L’anecdote en dit long sur le bonhomme : alors que le label We Are Unique! Records avait demandé à Mickaël Mottet de produire quelques compositions qui devaient être interprétées collégialement pour célébrer les 20 ans du label, le Stéphanois a finalement écrit un album entier ! Le garçon a toujours été prolixe et passionné. Sans se départir d’une bonne dose d’humilité. Et même aujourd’hui, alors qu’il signe pour la première fois de « sa carrière » (comprendre ici, l’exploitation d’un gisement de richesses) sous son propre nom et non celui d’Angil (ou encore Jerri, Lion In Bed ou The John Venture), il préfère que sa muse figure sur la pochette plutôt que lui-même.

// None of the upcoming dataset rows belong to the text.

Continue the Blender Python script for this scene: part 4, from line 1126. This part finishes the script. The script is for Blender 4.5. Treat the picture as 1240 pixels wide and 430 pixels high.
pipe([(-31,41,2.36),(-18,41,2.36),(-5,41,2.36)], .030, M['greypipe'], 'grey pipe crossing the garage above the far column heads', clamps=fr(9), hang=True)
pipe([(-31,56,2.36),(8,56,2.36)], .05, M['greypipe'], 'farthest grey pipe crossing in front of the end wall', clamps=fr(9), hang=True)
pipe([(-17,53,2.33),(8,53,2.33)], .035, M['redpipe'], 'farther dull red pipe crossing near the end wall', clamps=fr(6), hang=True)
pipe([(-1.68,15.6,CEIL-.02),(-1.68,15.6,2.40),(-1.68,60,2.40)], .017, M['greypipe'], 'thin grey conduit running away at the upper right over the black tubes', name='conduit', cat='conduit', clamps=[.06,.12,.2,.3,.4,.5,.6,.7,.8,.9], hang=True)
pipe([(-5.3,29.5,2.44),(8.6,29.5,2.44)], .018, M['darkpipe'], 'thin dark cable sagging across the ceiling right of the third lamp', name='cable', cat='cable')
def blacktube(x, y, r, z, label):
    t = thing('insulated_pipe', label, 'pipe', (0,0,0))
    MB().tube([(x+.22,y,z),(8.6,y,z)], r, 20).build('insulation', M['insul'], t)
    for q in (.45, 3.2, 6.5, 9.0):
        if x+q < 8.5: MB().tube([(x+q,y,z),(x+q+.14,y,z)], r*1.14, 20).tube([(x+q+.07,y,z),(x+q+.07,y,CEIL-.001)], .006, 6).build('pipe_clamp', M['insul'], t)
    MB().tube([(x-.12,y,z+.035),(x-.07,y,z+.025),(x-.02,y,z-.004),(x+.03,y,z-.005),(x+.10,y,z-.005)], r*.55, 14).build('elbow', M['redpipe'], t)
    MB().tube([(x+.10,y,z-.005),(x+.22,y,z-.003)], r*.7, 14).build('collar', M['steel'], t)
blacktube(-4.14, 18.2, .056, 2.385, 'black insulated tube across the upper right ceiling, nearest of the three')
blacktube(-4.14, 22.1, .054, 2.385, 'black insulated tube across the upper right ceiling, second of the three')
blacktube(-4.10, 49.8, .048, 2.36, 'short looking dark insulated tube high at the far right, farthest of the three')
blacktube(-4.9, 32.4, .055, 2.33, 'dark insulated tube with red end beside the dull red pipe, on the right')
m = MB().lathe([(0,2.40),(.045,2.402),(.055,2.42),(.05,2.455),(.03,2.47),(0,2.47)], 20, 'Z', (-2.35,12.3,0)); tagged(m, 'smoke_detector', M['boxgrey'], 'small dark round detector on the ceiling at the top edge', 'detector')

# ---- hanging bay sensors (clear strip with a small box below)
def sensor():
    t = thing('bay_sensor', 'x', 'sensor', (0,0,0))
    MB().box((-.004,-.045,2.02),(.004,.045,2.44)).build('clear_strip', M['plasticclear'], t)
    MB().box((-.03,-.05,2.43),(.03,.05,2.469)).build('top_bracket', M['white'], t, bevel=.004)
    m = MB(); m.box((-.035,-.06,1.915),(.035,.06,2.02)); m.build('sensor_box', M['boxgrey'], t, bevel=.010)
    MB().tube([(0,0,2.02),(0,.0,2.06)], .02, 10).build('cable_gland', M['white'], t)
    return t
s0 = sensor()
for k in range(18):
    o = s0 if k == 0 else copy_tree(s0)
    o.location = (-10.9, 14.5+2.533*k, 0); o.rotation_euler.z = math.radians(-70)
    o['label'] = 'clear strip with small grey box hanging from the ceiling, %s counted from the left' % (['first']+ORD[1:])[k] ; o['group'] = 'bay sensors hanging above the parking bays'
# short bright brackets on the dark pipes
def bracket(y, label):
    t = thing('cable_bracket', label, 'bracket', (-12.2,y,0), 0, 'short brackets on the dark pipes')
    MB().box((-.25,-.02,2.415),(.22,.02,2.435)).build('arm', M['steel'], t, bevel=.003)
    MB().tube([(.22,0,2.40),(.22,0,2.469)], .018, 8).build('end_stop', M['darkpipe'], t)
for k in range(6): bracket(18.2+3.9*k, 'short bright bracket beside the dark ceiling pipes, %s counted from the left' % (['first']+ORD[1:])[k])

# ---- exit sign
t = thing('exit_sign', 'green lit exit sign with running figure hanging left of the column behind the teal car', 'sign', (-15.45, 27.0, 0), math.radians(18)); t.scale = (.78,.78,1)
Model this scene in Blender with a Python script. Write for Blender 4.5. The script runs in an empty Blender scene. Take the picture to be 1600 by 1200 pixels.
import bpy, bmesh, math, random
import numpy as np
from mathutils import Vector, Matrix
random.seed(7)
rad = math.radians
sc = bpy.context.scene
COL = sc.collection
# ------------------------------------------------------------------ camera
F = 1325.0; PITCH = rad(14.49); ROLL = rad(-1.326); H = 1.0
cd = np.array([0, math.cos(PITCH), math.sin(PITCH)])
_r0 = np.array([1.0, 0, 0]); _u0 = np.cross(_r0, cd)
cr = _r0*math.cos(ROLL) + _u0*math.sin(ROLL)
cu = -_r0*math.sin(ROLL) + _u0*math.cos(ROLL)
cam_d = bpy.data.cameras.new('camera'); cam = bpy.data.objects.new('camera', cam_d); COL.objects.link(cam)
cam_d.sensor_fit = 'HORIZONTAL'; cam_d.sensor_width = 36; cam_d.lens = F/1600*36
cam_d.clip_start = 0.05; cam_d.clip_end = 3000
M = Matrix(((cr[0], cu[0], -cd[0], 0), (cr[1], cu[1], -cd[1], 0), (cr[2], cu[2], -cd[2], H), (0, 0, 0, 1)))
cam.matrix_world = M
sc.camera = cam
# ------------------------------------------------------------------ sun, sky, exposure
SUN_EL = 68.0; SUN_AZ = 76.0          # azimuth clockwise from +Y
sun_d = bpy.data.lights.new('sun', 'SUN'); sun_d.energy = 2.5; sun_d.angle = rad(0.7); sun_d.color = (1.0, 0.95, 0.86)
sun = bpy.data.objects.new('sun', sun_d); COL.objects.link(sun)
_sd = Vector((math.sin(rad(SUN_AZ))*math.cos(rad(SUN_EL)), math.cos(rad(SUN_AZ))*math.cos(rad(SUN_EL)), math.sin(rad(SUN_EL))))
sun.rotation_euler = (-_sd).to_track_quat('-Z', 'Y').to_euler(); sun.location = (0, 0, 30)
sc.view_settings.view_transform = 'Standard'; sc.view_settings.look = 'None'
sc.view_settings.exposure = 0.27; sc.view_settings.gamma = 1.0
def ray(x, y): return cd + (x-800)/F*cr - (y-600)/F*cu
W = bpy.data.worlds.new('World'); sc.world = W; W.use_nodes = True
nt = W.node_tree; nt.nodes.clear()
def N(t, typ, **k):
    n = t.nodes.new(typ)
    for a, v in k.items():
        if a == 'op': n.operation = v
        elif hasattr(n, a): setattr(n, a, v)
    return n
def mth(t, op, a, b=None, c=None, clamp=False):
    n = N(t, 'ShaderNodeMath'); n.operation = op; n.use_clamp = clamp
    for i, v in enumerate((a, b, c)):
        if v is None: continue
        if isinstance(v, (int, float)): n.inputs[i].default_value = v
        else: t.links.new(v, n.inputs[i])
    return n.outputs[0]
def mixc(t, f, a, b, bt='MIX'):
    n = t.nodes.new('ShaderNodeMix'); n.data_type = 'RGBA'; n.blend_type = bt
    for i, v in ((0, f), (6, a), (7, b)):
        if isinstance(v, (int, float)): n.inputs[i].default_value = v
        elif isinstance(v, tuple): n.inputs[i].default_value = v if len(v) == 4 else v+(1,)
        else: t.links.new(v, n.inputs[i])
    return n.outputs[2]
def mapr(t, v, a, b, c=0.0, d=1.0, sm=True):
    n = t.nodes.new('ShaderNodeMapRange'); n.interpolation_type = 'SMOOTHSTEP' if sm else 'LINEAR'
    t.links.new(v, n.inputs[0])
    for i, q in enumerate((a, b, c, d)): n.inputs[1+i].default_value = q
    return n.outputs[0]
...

Pourtant, plus d’une fois Mickaël Mottet a été à deux doigts de décrocher le Golden Globe. Salué Outre-atlantique, comparé à un improbable croisement entre Robert Wyatt et Why?, le quadra creuse son sillon dans une style inimitable. Dès l’ouverture de ce qui doit être le quinzième album sur lequel il œuvre, il démontre qu’il est un grand chanteur, dans un quasiment a capella, tout juste accompagné par un ensemble d’instruments de bois. D’ailleurs, clarinette, flûte et saxophone – aux côtés de la voix à la diction parfaite – sont tout au long de l’album les vedettes de ces compositions aux arrangements cristallins où batterie et percussions sont très discrètes. Une gageure tant le flow de Mickaël Mottet imprime le rythme. Tout est fait avec élégance et retenue, pourtant, les chansons claquent, étincèlent, rutilent. L’auteur étant amateur de lettres, mieux vaut-il être anglophile pour apprécier pleinement les textes – même si leur musicalité est universelle. Et puis, le chanteur laisse également la place pour que les parties instrumentales puissent se développer pour s’éviter d’être taxé de bavardage (comme par exemple sur 15 Ways To Leave Mark E Smith qui fait allégeance au leader de The Fall en évitant avec classe le plagiat). Souvent les structures sont fuyantes et c’est alors qu’elles sont les meilleures : Bible Study parait presque trop conventionnel, quand les incartades jazzy ou le groove de Playing With My Dream Band (Dream 2) se révèlent vénéneux.
Nul doute possible : Mickaël Mottet livre là un album iconoclaste et aventureux, à mille lieux des codes et des redites ad libitum qui inondent les plateformes de musiques à consommer.